Posts Tagged ‘thursdaygame’

wading by torchlight

Wednesday, October 20th, 2010

Here’s a fun dungeon room:

The room is a pool: everyone is kneedeep in water. On the other side of the pool are hooded enemies who, among their other attacks, shoot a ray that they use to dispel or suppress magic light (Light spell, sunrods, etc). The PCs must use torches or lanterns in order to see. It’s dark and shadowy and the light of the torches shines off the swirling water, making the room’s floor invisible.

The front-line enemies have an attack that disarms PCs. If you are disarmed, you have to waste time feeling around the bottom of the pool for your weapon. If the enemies disarm you of your torch or lantern, the room is potentially pitch-black.

In the middle of the room is a pit (invisible by torchlight because of the light conditions). The enemies avoid it, staying at the edges of the room. If someone falls in, they are swimming while everyone else stands, and must use move actions to climb out. Their light sources are extinguished.

Are there things in the dark water? Teeth that clamp onto swimming PCs? Maybe.

When I ran this encounter, I put away the minis. I described the blackness, the torchlight, the hiss and smell of water, and the echoes of combat in the room. No one wanted to be fighting in that room in the dark. And no one stayed in the water long enough to find out if they were alone.

a real photo of ents

Wednesday, October 13th, 2010

ents attacking a monastery

DUDE, LOOK AT THOSE ENTS ATTACKING THAT MONASTERY

THEY ARE JUST RIPPING IT TO SHREDS

THIS ONE IS CLIMBING UP ON THAT ONE’S BACK SO IT CAN SMASH THE HELL OUT OF THE ROOF

LOOK AT THE WAY THEIR GNARLY FINGERS TEAR UP THAT FLIMSY STONE! I WONDER WHAT THEY ARE SO MAD ABOUT

DUDE I THINK WE SHOULD GET OUT OF HERE THERE ARE MORE TREES COMING

I found this picture in a photo gallery from Prah Khan, Cambodia at travelblog.org. The pictures are all amazing. You should use them all as visual aids in your D&D game. Every one could be the centerpiece of an encounter.

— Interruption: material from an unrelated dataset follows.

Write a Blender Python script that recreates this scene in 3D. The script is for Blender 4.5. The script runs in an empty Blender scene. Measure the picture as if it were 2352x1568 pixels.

symbol of the Crossed Tree

Thursday, September 23rd, 2010

The PCs find a map marked with a symbol that looks like an ornate X. Arcana checks reveal that it is the Vrksah, the tiefling symbol of the Crossed Tree. Nature checks reveal that wherever two living treetrunks cross is a weak place; here a gate may naturally form, connecting to a similar crossed-tree configuration somewhere else in the world. Thus, a farmer may go for a walk in his own orchard, and, before he realizes that he has left his property, find himself on an entirely different continent. No one knows the locations of more than a handful of crossed tree gates, except perhaps the druids.

Crossed trees can be used as a way for the party to collect fast-travel shortcuts to important parts of the world. They can be an alternative or supplement to 4e teleportation circles, perhaps one more suitable for primal parties. Less prosaically, they may also lead the party to haunted fey groves, shadow forests where trees with human faces scream and mock, or trapped apple orchards where adventurers enter but never return: or if they do, they come back sown with evil seeds.

how to be classy

Thursday, September 2nd, 2010

Be a wine snob!

Wine snobbery, along with an upper-class accent and a superciliously raised eyebrow, is one of the great, easy markers of the upper class. If the PCs hobnob with nobles, then they must drink wine. Invent a superior wine for the extra-elite to drink: it won’t take long before the PCs will know when they’re getting the best.

When giving PCs wine, let them make a History check. If they succeed, they know the wine’s quality, and the player may talk about its “oakiness”, “untertones of astral currant” and “tanens” for one full minute before anyone is allowed to hit them.

Wine snobbery, and overpriced vintages, have been around forever. A good Tokay was quite expensive in the medieval period, and Louis XV called it the “Wine of Kings, King of Wines”. Falernian is mentioned in a lot of Roman authors. On a wall in a Pompeii bar it says: “For one coin you can drink wine. For two you can drink the best. For four you can drink Falernian.”

In my campaign, I’ve invented a few beverages. The Talasay is the most sought-after: a bottle of the Talasay ’82 in a treasure horde might be worth more than the rest of the treasure. Its quality is only exceeded by the emerald wine of the fey lords, after drinking which, it is said, all other wines taste like ash. On the other side of the spectrum, there’s Dogsbreath, good enough only for dwarves to drink.